--- BEGIN ---
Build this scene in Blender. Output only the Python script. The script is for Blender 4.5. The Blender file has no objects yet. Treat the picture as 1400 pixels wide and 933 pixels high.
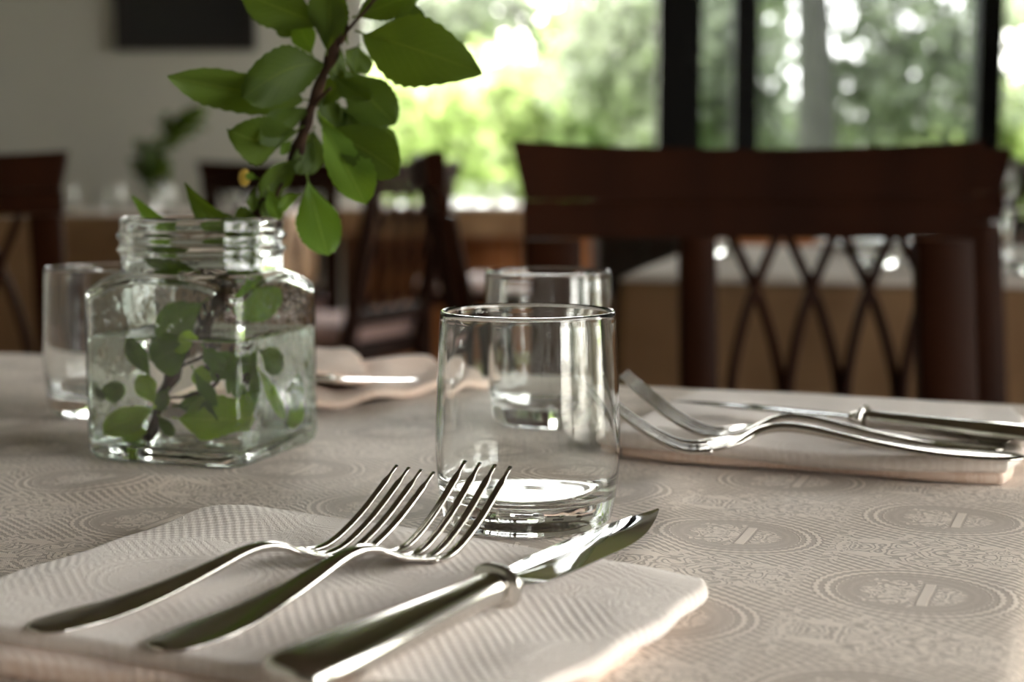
import bpy, bmesh, math, random
import numpy as np
from mathutils import Vector, Matrix

random.seed(7)
rng = np.random.default_rng(7)
S = bpy.context.scene
C = S.collection
PI = math.pi
R = math.radians
T0 = 0.75                    # table top height

# ------------------------------------------------------------------ camera
F = 2117.0                   # focal length in pixels of the 1400 px wide frame
PITCH = R(6.3)
EYE = Vector((0, 0, T0 + 0.146))
cam = bpy.data.cameras.new('camera')
cam.lens = F / 1400 * 36
cam.sensor_width = 36
cam.clip_start = 0.02
cam.dof.use_dof = True
cam.dof.focus_distance = 0.60
cam.dof.aperture_fstop = 7.6
co = bpy.data.objects.new('camera', cam)
C.objects.link(co)
co.location = EYE
co.rotation_euler = (PI / 2 - PITCH, 0, 0)
S.camera = co

# ------------------------------------------------------------------ world, sun, exposure
S.view_settings.view_transform = 'Standard'
S.view_settings.look = 'None'
S.view_settings.gamma = 1
S.view_settings.use_curve_mapping = False
S.view_settings.exposure = 1.9
w = bpy.data.worlds.new('sky')
S.world = w
w.use_nodes = True
nt = w.node_tree
bg = nt.nodes['Background']
tc = nt.nodes.new('ShaderNodeTexCoord')
sx = nt.nodes.new('ShaderNodeSeparateXYZ')
cr = nt.nodes.new('ShaderNodeValToRGB')
nt.links.new(tc.outputs['Generated'], sx.inputs[0])
nt.links.new(sx.outputs['Z'], cr.inputs[0])
cr.color_ramp.elements[0].position = 0.0
cr.color_ramp.elements[0].color = (1.0, 0.955, 0.89, 1)
cr.color_ramp.elements[1].position = 0.7
cr.color_ramp.elements[1].color = (0.96, 0.95, 0.96, 1)
nt.links.new(cr.outputs[0], bg.inputs[0])
SKY = 4.2
bg.inputs[1].default_value = SKY
sun = bpy.data.lights.new('sun', 'SUN')
sun.energy = 12.0
sun.angle = R(0.6)
sun.color = (1, 0.95, 0.86)
so = bpy.data.objects.new('sun', sun)
C.objects.link(so)
so.rotation_euler = (R(-36), 0, R(25))     # high, from beyond the garden: the trees are lit from behind


def portal(loc, rot, sx_, sy_):
    l = bpy.data.lights.new('window_portal', 'AREA')
    l.shape = 'RECTANGLE'
    l.size = sx_
    l.size_y = sy_
    l.cycles.is_portal = True
    o = bpy.data.objects.new('window_portal', l)
    C.objects.link(o)
    o.location = loc
    o.rotation_euler = rot


WY = 7.0                      # back wall
WX = 2.42                      # right wall
portal((1.35, WY - 0.02, 1.71), (R(-90), 0, 0), 4.1, 2.18)
portal((WX - 0.02, -0.35, 1.6), (0, R(90), 0), 2.5, 3.9)
portal((WX - 0.02, 5.45, 1.6), (0, R(90), 0), 2.5, 2.3)  # portal of the added far window
S.cycles.max_bounces = 20
S.cycles.transmission_bounces = 18
S.cycles.transparent_max_bounces = 24
S.cycles.glossy_bounces = 8
S.cycles.diffuse_bounces = 4
S.cycles.sample_clamp_indirect = 6.0
S.cycles.blur_glossy = 0.5


# ------------------------------------------------------------------ pixel rays
def ray(x, y):
    u = (x - 700) / F
    v = (y - 466.5) / F
    return Vector((u, math.cos(PITCH) - v * math.sin(PITCH), -math.sin(PITCH) - v * math.cos(PITCH)))


def P(x, y, z=0.0):
    """point seen at (x, y) at height z above the table top"""
    r = ray(x, y)
    return EYE + r * ((0.146 - z) / -r.z)


def PD(x, y, D):
    """point seen at (x, y) at distance D in front of the camera"""
    r = ray(x, y)
    return EYE + r * (D / r.y)


# ------------------------------------------------------------------ node expressions
class Ex:
    def __init__(s, g, sock):
        s.g, s.s = g, sock

    def op(s, o, *a):
        n = s.g.nodes.new('ShaderNodeMath')
        n.operation = o
        for i, v in enumerate((s,) + a):
            if isinstance(v, Ex):
                s.g.links.new(v.s, n.inputs[i])
            else:
                n.inputs[i].default_value = v
        return Ex(s.g, n.outputs[0])

    def __add__(s, o): return s.op('ADD', o)
    def __sub__(s, o): return s.op('SUBTRACT', o)
    def __mul__(s, o): return s.op('MULTIPLY', o)
    def __truediv__(s, o): return s.op('DIVIDE', o)
    def __neg__(s): return s.op('MULTIPLY', -1.0)
    __radd__ = __add__
    __rmul__ = __mul__
    def rsub(s, k): return (-s) + k
    def abs(s): return s.op('ABSOLUTE')
    def sin(s): return s.op('SINE')
    def fract(s): return s.op('FRACT')
    def round(s): return s.op('ROUND')
    def sqrt(s): return s.op('SQRT')
    def min(s, o): return s.op('MINIMUM', o)
    def max(s, o): return s.op('MAXIMUM', o)
    def pmod(s, k): return s.op('FLOORED_MODULO', k)
    def atan2(s, o): return s.op('ARCTAN2', o)

    def step(s, a, b):
        n = s.g.nodes.new('ShaderNodeMapRange')
        n.interpolation_type = 'SMOOTHSTEP'
        s.g.links.new(s.s, n.inputs[0])
        n.inputs[1].default_value = a
        n.inputs[2].default_value = b
        return Ex(s.g, n.outputs[0])


def mixf(a, b, t):               # a where t = 0, b where t = 1
    return a + (b - a) * t


def combine(g, x, y, z=None):
    n = g.nodes.new('ShaderNodeCombineXYZ')
    for i, v in enumerate((x, y, z)):
        if isinstance(v, Ex):
            g.links.new(v.s, n.inputs[i])
        elif v is not None:
            n.inputs[i].default_value = v
    return n.outputs[0]


def noise(g, vec, scale, detail=2.0, dist=0.0, rough=0.5):
    n = g.nodes.new('ShaderNodeTexNoise')
    if vec is not None:
        g.links.new(vec, n.inputs['Vector'])
    n.inputs['Scale'].default_value = scale
    n.inputs['Detail'].default_value = detail
    n.inputs['Distortion'].default_value = dist
    n.inputs['Roughness'].default_value = rough
    return Ex(g, n.outputs[0])


def coords(g, kind='Object'):
    t = g.nodes.new('ShaderNodeTexCoord')
    s_ = g.nodes.new('ShaderNodeSeparateXYZ')
    g.links.new(t.outputs[kind], s_.inputs[0])
    return t.outputs[kind], [Ex(g, s_.outputs[i]) for i in range(3)]


def mixcol(g, t, a, b):
    n = g.nodes.new('ShaderNodeMix')
    n.data_type = 'RGBA'
    g.links.new(t.s, n.inputs['Factor'])
    for k, v in (('A', a), ('B', b)):
        s_ = [i for i in n.inputs if i.name == k and i.type == 'RGBA'][0]
        if isinstance(v, tuple):
            s_.default_value = (*v, 1)
        else:
            g.links.new(v, s_)
    return [o for o in n.outputs if o.type == 'RGBA'][0]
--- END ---
*Do this*
Begin at the first line of the data above and repeat each line exactly, stopping after the line containing "S.camera = co". Omit the pictures.

*Result of this exercise*
Build this scene in Blender. Output only the Python script. The script is for Blender 4.5. The Blender file has no objects yet. Treat the picture as 1400 pixels wide and 933 pixels high.
import bpy, bmesh, math, random
import numpy as np
from mathutils import Vector, Matrix

random.seed(7)
rng = np.random.default_rng(7)
S = bpy.context.scene
C = S.collection
PI = math.pi
R = math.radians
T0 = 0.75                    # table top height

# ------------------------------------------------------------------ camera
F = 2117.0                   # focal length in pixels of the 1400 px wide frame
PITCH = R(6.3)
EYE = Vector((0, 0, T0 + 0.146))
cam = bpy.data.cameras.new('camera')
cam.lens = F / 1400 * 36
cam.sensor_width = 36
cam.clip_start = 0.02
cam.dof.use_dof = True
cam.dof.focus_distance = 0.60
cam.dof.aperture_fstop = 7.6
co = bpy.data.objects.new('camera', cam)
C.objects.link(co)
co.location = EYE
co.rotation_euler = (PI / 2 - PITCH, 0, 0)
S.camera = co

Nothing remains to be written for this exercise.